Cinco anos depois dos primeiros ataques em Cabo Delgado, deslocados continuam com medo
As autoridades dão a estrutura da insurreição como debelada, mas nos últimos meses voltaram as investidas perto de Meruge e na província de Nampula. O receio aumentou novamente, trazendo à luz os traumas de quem assistiu à mais crua forma de insurreição no Norte de Moçambique
“Agora, o terrorista está em todo lado”, lamenta à Lusa Abdul Arlindo, chefe adjunto do centro de acolhimento de Metuge, um dos principais locais a acolher os deslocados que nos últimos anos fugiram da violência na província moçambicana de Cabo Delgado
Um receio que persiste e uma percepção que contrastam com a confiança crescente das autoridades, que destacam nunca mais ter havido ataques de grande escala como em Palma, em Março de 2021, e que realçam o apoio externo que reforçou as tropas do país. O Governo de Maputo e as forças de segurança consideram que a estrutura dos jihadistas está debelada e pedem “vigilância” para os grupos rebeldes que restam, dispersos e em fuga, atacando aldeias por onde passam no resto da província – deixando marcas, patentes nos lamentos de Abdul.

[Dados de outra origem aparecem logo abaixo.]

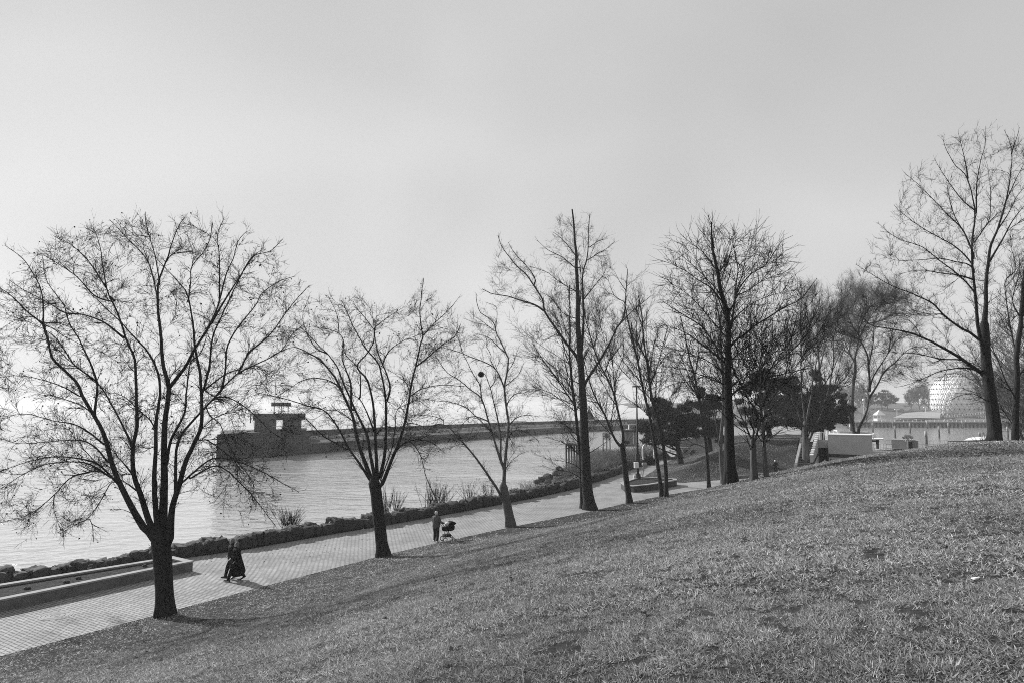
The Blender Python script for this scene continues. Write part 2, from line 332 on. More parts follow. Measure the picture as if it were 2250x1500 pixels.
# ---- lake
def water_mat():
    m = bpy.data.materials.new('lake_water'); m.use_nodes = True; t = m.node_tree; b = t.nodes['Principled BSDF']
    b.inputs['Base Color'].default_value = g3(.36); b.inputs['Roughness'].default_value = .06; b.inputs['IOR'].default_value = 1.75; b.inputs['Specular IOR Level'].default_value = .8  # pale base colour stands in for sun glare the ripples do not return
    geo = t.nodes.new('ShaderNodeNewGeometry')
    def n(scale, rot, det, nscale):
        mp = t.nodes.new('ShaderNodeMapping'); mp.inputs['Rotation'].default_value = (0, 0, R_(rot)); mp.inputs['Scale'].default_value = scale; t.links.new(geo.outputs['Position'], mp.inputs[0])
        k = t.nodes.new('ShaderNodeTexNoise'); k.inputs['Scale'].default_value = nscale; k.inputs['Detail'].default_value = det; k.inputs['Roughness'].default_value = .55; t.links.new(mp.outputs[0], k.inputs['Vector']); return k
    a = n((.75, 1.15, 1), 24, 3, .75); c = n((.8, 1.5, 1), -18, 3, 2.2); d = n((.5, .8, 1), 35, 3, .09)
    s1 = t.nodes.new('ShaderNodeMath'); s1.operation = 'MULTIPLY_ADD'; t.links.new(c.outputs[0], s1.inputs[0]); s1.inputs[1].default_value = .22; t.links.new(a.outputs[0], s1.inputs[2])
    s2 = t.nodes.new('ShaderNodeMath'); s2.operation = 'MULTIPLY_ADD'; dm = t.nodes.new('ShaderNodeMapRange'); dm.inputs['From Min'].default_value = .35; dm.inputs['From Max'].default_value = .65; dm.inputs['To Min'].default_value = .45; dm.inputs['To Max'].default_value = 1.5; t.links.new(d.outputs[0], dm.inputs[0]); s2.operation = 'MULTIPLY'; t.links.new(dm.outputs[0], s2.inputs[0]); t.links.new(s1.outputs[0], s2.inputs[1])
    bu = t.nodes.new('ShaderNodeBump'); bu.inputs['Strength'].default_value = 1.0; bu.inputs['Distance'].default_value = .30; t.links.new(s2.outputs[0], bu.inputs['Height']); t.links.new(bu.outputs[0], b.inputs['Normal'])
    return m
M['water'] = water_mat()
b = MB(); b.add([(-9000, -3000, -1.6), (9000, -3000, -1.6), (9000, 12000, -1.6), (-9000, 12000, -1.6)], [(0, 1, 2, 3)]); lake = b.build('lake', M['water']); tag(lake, kind='structure')
def calm_mat():
    m = bpy.data.materials.new('harbour_water'); m.use_nodes = True; t = m.node_tree; b = t.nodes['Principled BSDF']
    b.inputs['Base Color'].default_value = g3(.10); b.inputs['Roughness'].default_value = .12; b.inputs['Specular IOR Level'].default_value = .9
    geo = t.nodes.new('ShaderNodeNewGeometry'); k = t.nodes.new('ShaderNodeTexNoise'); k.inputs['Scale'].default_value = .5; k.inputs['Detail'].default_value = 4; t.links.new(geo.outputs['Position'], k.inputs['Vector'])
    bu = t.nodes.new('ShaderNodeBump'); bu.inputs['Strength'].default_value = 1; bu.inputs['Distance'].default_value = .5; t.links.new(k.outputs[0], bu.inputs['Height']); t.links.new(bu.outputs[0], b.inputs['Normal']); return m
M['calm'] = calm_mat()
b = MB(); b.add([(86, 128, -1.594), (420, 128, -1.594), (420, 372, -1.594), (150, 372, -1.594)], [(0, 1, 2, 3)]); tag(b.build('harbour_water', M['calm']), kind='structure')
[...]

No dia 05 de Outubro completam-se cinco anos sobre o primeiro ataque, contras unidades de polícia em Mocímboa da Praia. Era o princípio de um conflito que alastraria pela província e que em 2021 acabaria por suspender os projectos de gás de que o país depende em boa parte para relançar a economia.
São cinco anos de crueldade cravados nos rostos e memórias de milhares de deslocados em Metuge, povoação à beira da baía de Pemba, a capital provincial, que está do lado oposto, a dez quilómetros de barco ou 40 quilómetros, contornando o mar, por estrada.
Abdul Arlindo, 35 anos de idade, está entre as mais de 30 mil pessoas que ali procuraram refúgio devido às incursões armadas, na pobreza, obrigados a viver dependentes de apoios. “A nossa vida resume-se a ficar à espera de apoios”, conta à Lusa Bibiana Simão, 44 anos, que diz nunca ter perdido a vontade de voltar para a sua região de origem, no distrito de Quissanga, de onde fugiu em 2020.
As autoridades dizem que as populações de Palma e Mocímboa da Praia, as localidades mais importantes junto aos projectos de gás, podem regressar e que os serviços públicos vão sendo retomados.
No entanto, em simultâneo, é a reconquista que reorienta a movimentação dos rebeldes: desde Junho intensificaram os ataques no Sul da província de Cabo Delgado, mais perto de Metuge, e na vizinha província de Nampula. “Eles ainda não entraram directamente na sede de Metuge”, mas são os principais suspeitos de mortes violentas em terrenos circundantes, durante os últimos meses.
O medo espalha-se por terras onde as populações têm os seus campos agrícolas.
“Nós estamos cansados dos terroristas”, declarou à Lusa Ricardo Mendes, 43 anos, outro deslocado acolhido em Metuge. “A vida está a melhorar, mas com dificuldades”, refere, reconhecendo o trabalho das tropas no terreno.
Mas com o registo de novos ataques, o receio aumentou novamente, trazendo à luz os traumas de quem assistiu à mais crua forma de insurreição no norte de Moçambique. “Parece que eles estão cada vez mais próximos daqui”, lamenta Ricardo Mendes.
O receio de novos ataques e a fome que afecta a maior parte das famílias acolhidas em Metuge reforçam em muitos a vontade de voltar para casa.
“Na nossa comunidade, nós costumávamos variar a alimentação […], aqui comemos todos os dias a mesma coisa, arroz e feijão”, queixa-se Graça João, outra deslocada.
Há mais de um ano que as Nações Unidas alertam para um grave subfinanciamento das suas agências em Cabo Delgado, sendo obrigadas a racionar apoios alimentares e outros, para que as ajudas durem mais tempo.
O distrito costeiro tem sido, a par de Pemba, um dos mais sobrecarregados com deslocados em busca de segurança durante os cinco anos de violência.
De acordo com a Organização Internacional da Migração, há cerca de 800.000 deslocados internos devido ao conflito, que fez 4000 mortes, segundo o projecto de registo de conflitos, ACLED.